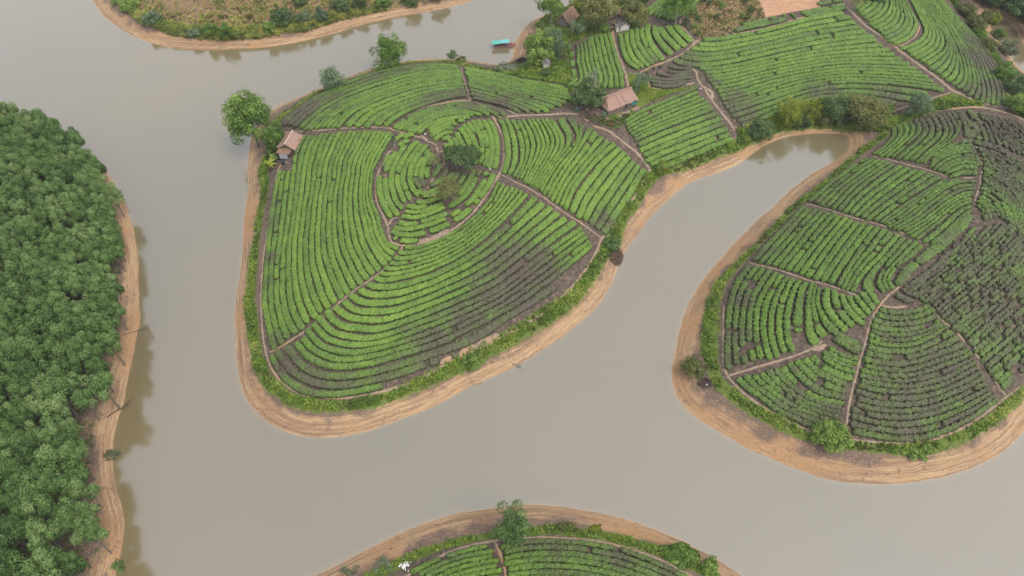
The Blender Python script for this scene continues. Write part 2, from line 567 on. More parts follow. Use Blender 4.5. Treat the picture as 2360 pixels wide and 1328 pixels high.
GX0, GX1, GY0, GY1, GS = -215.0, 215.0, 4.0, 282.0, 1.0
gx = np.arange(GX0, GX1 + .01, GS)
gy = np.arange(GY0, GY1 + .01, GS)
GXX, GYY = np.meshgrid(gx, gy, indexing='ij')
GP = np.stack([GXX.ravel(), GYY.ravel()], 1)


def sdf(poly):
    ins = in_poly(GP, poly)
    d = np.full(len(GP), 60.0)
    # blockwise: skip segments that are far from a block of points
    bs = 24
    ni, nj = len(gx), len(gy)
    idx = np.arange(len(GP)).reshape(ni, nj)
    a, bb = poly, np.roll(poly, -1, 0)
    mid = (a + bb) / 2
    for i in range(0, ni, bs):
        for j in range(0, nj, bs):
            ii = idx[i:i + bs, j:j + bs].ravel()
            pts = GP[ii]
            c = pts.mean(0)
            dist = np.linalg.norm(mid - c, axis=1)
            m0 = dist.min()
            if m0 > 80:
                continue
            sel = np.where(dist < m0 + 2 * bs * 0.75 + 3)[0]
            A, B = a[sel], bb[sel]
            AB = B - A
            L = (AB * AB).sum(1) + 1e-9
            wv = pts[:, None, :] - A[None]
            t = np.clip((wv * AB[None]).sum(2) / L, 0, 1)
            e = wv - t[..., None] * AB[None]
            d[ii] = np.minimum(d[ii], np.sqrt((e * e).sum(2).min(1)))
    return np.where(ins, d, -d).reshape(len(gx), len(gy))


def blur(a, r, it=3):
    for _ in range(it):
        for ax in (0, 1):
            p = np.pad(a, [(r + 1, r) if k == ax else (0, 0) for k in (0, 1)], mode='edge')
            c = np.cumsum(p, axis=ax)
            n = a.shape[ax]
            s1 = [slice(None)] * 2
            s0 = [slice(None)] * 2
            s1[ax] = slice(2 * r + 1, 2 * r + 1 + n)
            s0[ax] = slice(0, n)
            a = (c[tuple(s1)] - c[tuple(s0)]) / (2 * r + 1)
    return a


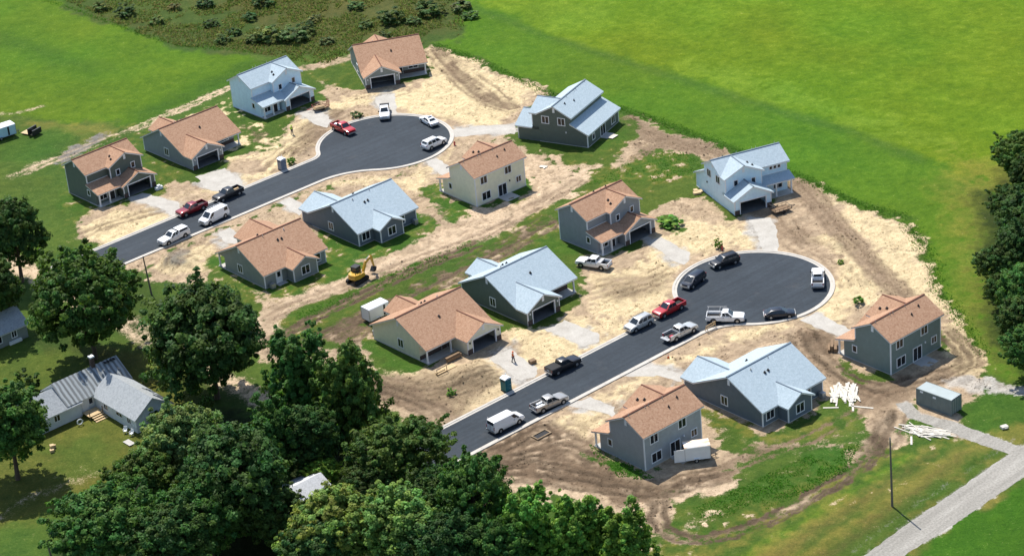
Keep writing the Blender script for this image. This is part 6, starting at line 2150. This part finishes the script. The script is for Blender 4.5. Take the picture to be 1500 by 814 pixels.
def crown_mesh(seed, nclump, nleaf, style='broad', leaf=(.028, .055)):
    """unit crown: leaf cards gathered in twigs clumps"""
    rs = np.random.RandomState(seed)
    cs, rad = [], []
    if style == 'plume':
        npl = 9
        for k in range(npl):
            a = 2 * math.pi * k / npl + rs.rand() * .6
            rr = (.66 if k % 3 else .3) * (.6 + .5 * rs.rand()) if k else 0
            top = .62 + .36 * rs.rand()
            for q in range(nclump // npl):
                f = rs.rand()
                z = -0.85 + (top + 0.85) * f
                w = .36 * (1 - f ** 3.2) + .05
                b_ = rs.rand() * 2 * math.pi
                cs.append((rr * math.cos(a) * (1 - .25 * f) + w * math.cos(b_) * math.sqrt(rs.rand()), rr * math.sin(a) * (1 - .25 * f) + w * math.sin(b_) * math.sqrt(rs.rand()), z))
                rad.append(.045 + .075 * rs.rand())
    else:
        lob = rs.randn(9, 3); lob /= np.linalg.norm(lob, axis=1)[:, None]
        amp = rs.rand(9) * .34
        while len(cs) < nclump:
            d = rs.randn(3); d /= np.linalg.norm(d)
            if d[2] < -.55 and rs.rand() < .6: continue
            s = .72 + sum(amp[i] * max(0, d @ lob[i]) ** 4 for i in range(9)) + .085 * rs.randn()
            r = s * (.45 + .55 * rs.rand() ** .45)
            cs.append(tuple(d * r * np.array([1, 1, 1 if d[2] > 0 else .85])))
            rad.append((.05 + .09 * rs.rand()) if nclump > 100 else .11 + .1 * rs.rand())
    if nclump > 100:
        for q in range(nclump // 6):
            x, y, z = cs[rs.randint(nclump // 2)]
            f = 1.06 + .16 * rs.rand()
            cs.append((x * f, y * f, z * f + .03)); rad.append(.03 + .045 * rs.rand())
    cs, rad = np.array(cs), np.array(rad)
    n = nleaf
    k = rs.randint(0, len(cs), n)
    off = rs.randn(n, 3); off /= np.linalg.norm(off, axis=1)[:, None]
    rr_ = rs.rand(n) ** .5
    pos = cs[k] + off * (rad[k] * rr_)[:, None] * np.array([1, 1, .75])
    out = pos / (np.linalg.norm(pos, axis=1)[:, None] + .05)
    nor = off * .7 + out * .5 + np.array([0, 0, .55]) + rs.randn(n, 3) * .45
    nor /= np.linalg.norm(nor, axis=1)[:, None]
    tmp = np.cross(nor, rs.randn(n, 3)); tmp /= np.linalg.norm(tmp, axis=1)[:, None]
    bt = np.cross(nor, tmp)
    sz = rs.uniform(leaf[0], leaf[1], n)[:, None]
    q = np.stack([pos - tmp * sz * 1.2, pos - bt * sz * .75 + nor * sz * .15, pos + tmp * sz * 1.2, pos + bt * sz * .75 - nor * sz * .1], 1).reshape(-1, 3)
    tint = (.62 + .76 * rs.rand(len(cs)))[k] * (.7 + .6 * rs.rand(n))
    warm = (rs.rand(len(cs)) - .5)[k] * .5
    col = np.stack([tint * (1 + warm), tint, tint * (1 - .6 * warm), np.ones(n)], 1)
    col = np.repeat(col, 4, 0)
    o = np_mesh('crown', q, np.arange(4 * n, dtype=np.int32), 4, M['leaf'], attrs={'leaf': ('POINT', 'FLOAT_COLOR', col)})
    me = o.data
    bpy.data.objects.remove(o)
    return me, cs


CROWNS = {'broad': [crown_mesh(s, 620, 46000, 'broad', (.016, .036)) for s in (1, 2, 3, 4)],
          'plume': [crown_mesh(s, 640, 44000, 'plume', (.017, .036)) for s in (11, 12, 13)],
          'bush': [crown_mesh(s, 50, 3200, 'broad', (.05, .11)) for s in (21, 22, 23)]}
TCOL = {'dark': (.050, .104, .024), 'mid': (.072, .150, .030), 'bright': (.160, .285, .042), 'olive': (.165, .245, .052), 'pale': (.135, .215, .065), 'shrub': (.105, .165, .042), 'scrub': (.130, .155, .05)}
tcount = [0]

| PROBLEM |
Restate the records word for word, omitting images.

| THE RESULT |
The Blender Python script for this scene continues. Write part 2, from line 567 on. More parts follow. Use Blender 4.5. Treat the picture as 2360 pixels wide and 1328 pixels high.
GX0, GX1, GY0, GY1, GS = -215.0, 215.0, 4.0, 282.0, 1.0
gx = np.arange(GX0, GX1 + .01, GS)
gy = np.arange(GY0, GY1 + .01, GS)
GXX, GYY = np.meshgrid(gx, gy, indexing='ij')
GP = np.stack([GXX.ravel(), GYY.ravel()], 1)


def sdf(poly):
    ins = in_poly(GP, poly)
    d = np.full(len(GP), 60.0)
    # blockwise: skip segments that are far from a block of points
    bs = 24
    ni, nj = len(gx), len(gy)
    idx = np.arange(len(GP)).reshape(ni, nj)
    a, bb = poly, np.roll(poly, -1, 0)
    mid = (a + bb) / 2
    for i in range(0, ni, bs):
        for j in range(0, nj, bs):
            ii = idx[i:i + bs, j:j + bs].ravel()
            pts = GP[ii]
            c = pts.mean(0)
            dist = np.linalg.norm(mid - c, axis=1)
            m0 = dist.min()
            if m0 > 80:
                continue
            sel = np.where(dist < m0 + 2 * bs * 0.75 + 3)[0]
            A, B = a[sel], bb[sel]
            AB = B - A
            L = (AB * AB).sum(1) + 1e-9
            wv = pts[:, None, :] - A[None]
            t = np.clip((wv * AB[None]).sum(2) / L, 0, 1)
            e = wv - t[..., None] * AB[None]
            d[ii] = np.minimum(d[ii], np.sqrt((e * e).sum(2).min(1)))
    return np.where(ins, d, -d).reshape(len(gx), len(gy))


def blur(a, r, it=3):
    for _ in range(it):
        for ax in (0, 1):
            p = np.pad(a, [(r + 1, r) if k == ax else (0, 0) for k in (0, 1)], mode='edge')
            c = np.cumsum(p, axis=ax)
            n = a.shape[ax]
            s1 = [slice(None)] * 2
            s0 = [slice(None)] * 2
            s1[ax] = slice(2 * r + 1, 2 * r + 1 + n)
            s0[ax] = slice(0, n)
            a = (c[tuple(s1)] - c[tuple(s0)]) / (2 * r + 1)
    return a


Keep writing the Blender script for this image. This is part 6, starting at line 2150. This part finishes the script. The script is for Blender 4.5. Take the picture to be 1500 by 814 pixels.
def crown_mesh(seed, nclump, nleaf, style='broad', leaf=(.028, .055)):
    """unit crown: leaf cards gathered in twigs clumps"""
    rs = np.random.RandomState(seed)
    cs, rad = [], []
    if style == 'plume':
        npl = 9
        for k in range(npl):
            a = 2 * math.pi * k / npl + rs.rand() * .6
            rr = (.66 if k % 3 else .3) * (.6 + .5 * rs.rand()) if k else 0
            top = .62 + .36 * rs.rand()
            for q in range(nclump // npl):
                f = rs.rand()
                z = -0.85 + (top + 0.85) * f
                w = .36 * (1 - f ** 3.2) + .05
                b_ = rs.rand() * 2 * math.pi
                cs.append((rr * math.cos(a) * (1 - .25 * f) + w * math.cos(b_) * math.sqrt(rs.rand()), rr * math.sin(a) * (1 - .25 * f) + w * math.sin(b_) * math.sqrt(rs.rand()), z))
                rad.append(.045 + .075 * rs.rand())
    else:
        lob = rs.randn(9, 3); lob /= np.linalg.norm(lob, axis=1)[:, None]
        amp = rs.rand(9) * .34
        while len(cs) < nclump:
            d = rs.randn(3); d /= np.linalg.norm(d)
            if d[2] < -.55 and rs.rand() < .6: continue
            s = .72 + sum(amp[i] * max(0, d @ lob[i]) ** 4 for i in range(9)) + .085 * rs.randn()
            r = s * (.45 + .55 * rs.rand() ** .45)
            cs.append(tuple(d * r * np.array([1, 1, 1 if d[2] > 0 else .85])))
            rad.append((.05 + .09 * rs.rand()) if nclump > 100 else .11 + .1 * rs.rand())
    if nclump > 100:
        for q in range(nclump // 6):
            x, y, z = cs[rs.randint(nclump // 2)]
            f = 1.06 + .16 * rs.rand()
            cs.append((x * f, y * f, z * f + .03)); rad.append(.03 + .045 * rs.rand())
    cs, rad = np.array(cs), np.array(rad)
    n = nleaf
    k = rs.randint(0, len(cs), n)
    off = rs.randn(n, 3); off /= np.linalg.norm(off, axis=1)[:, None]
    rr_ = rs.rand(n) ** .5
    pos = cs[k] + off * (rad[k] * rr_)[:, None] * np.array([1, 1, .75])
    out = pos / (np.linalg.norm(pos, axis=1)[:, None] + .05)
    nor = off * .7 + out * .5 + np.array([0, 0, .55]) + rs.randn(n, 3) * .45
    nor /= np.linalg.norm(nor, axis=1)[:, None]
    tmp = np.cross(nor, rs.randn(n, 3)); tmp /= np.linalg.norm(tmp, axis=1)[:, None]
    bt = np.cross(nor, tmp)
    sz = rs.uniform(leaf[0], leaf[1], n)[:, None]
    q = np.stack([pos - tmp * sz * 1.2, pos - bt * sz * .75 + nor * sz * .15, pos + tmp * sz * 1.2, pos + bt * sz * .75 - nor * sz * .1], 1).reshape(-1, 3)
    tint = (.62 + .76 * rs.rand(len(cs)))[k] * (.7 + .6 * rs.rand(n))
    warm = (rs.rand(len(cs)) - .5)[k] * .5
    col = np.stack([tint * (1 + warm), tint, tint * (1 - .6 * warm), np.ones(n)], 1)
    col = np.repeat(col, 4, 0)
    o = np_mesh('crown', q, np.arange(4 * n, dtype=np.int32), 4, M['leaf'], attrs={'leaf': ('POINT', 'FLOAT_COLOR', col)})
    me = o.data
    bpy.data.objects.remove(o)
    return me, cs


CROWNS = {'broad': [crown_mesh(s, 620, 46000, 'broad', (.016, .036)) for s in (1, 2, 3, 4)],
          'plume': [crown_mesh(s, 640, 44000, 'plume', (.017, .036)) for s in (11, 12, 13)],
          'bush': [crown_mesh(s, 50, 3200, 'broad', (.05, .11)) for s in (21, 22, 23)]}
TCOL = {'dark': (.050, .104, .024), 'mid': (.072, .150, .030), 'bright': (.160, .285, .042), 'olive': (.165, .245, .052), 'pale': (.135, .215, .065), 'shrub': (.105, .165, .042), 'scrub': (.130, .155, .05)}
tcount = [0]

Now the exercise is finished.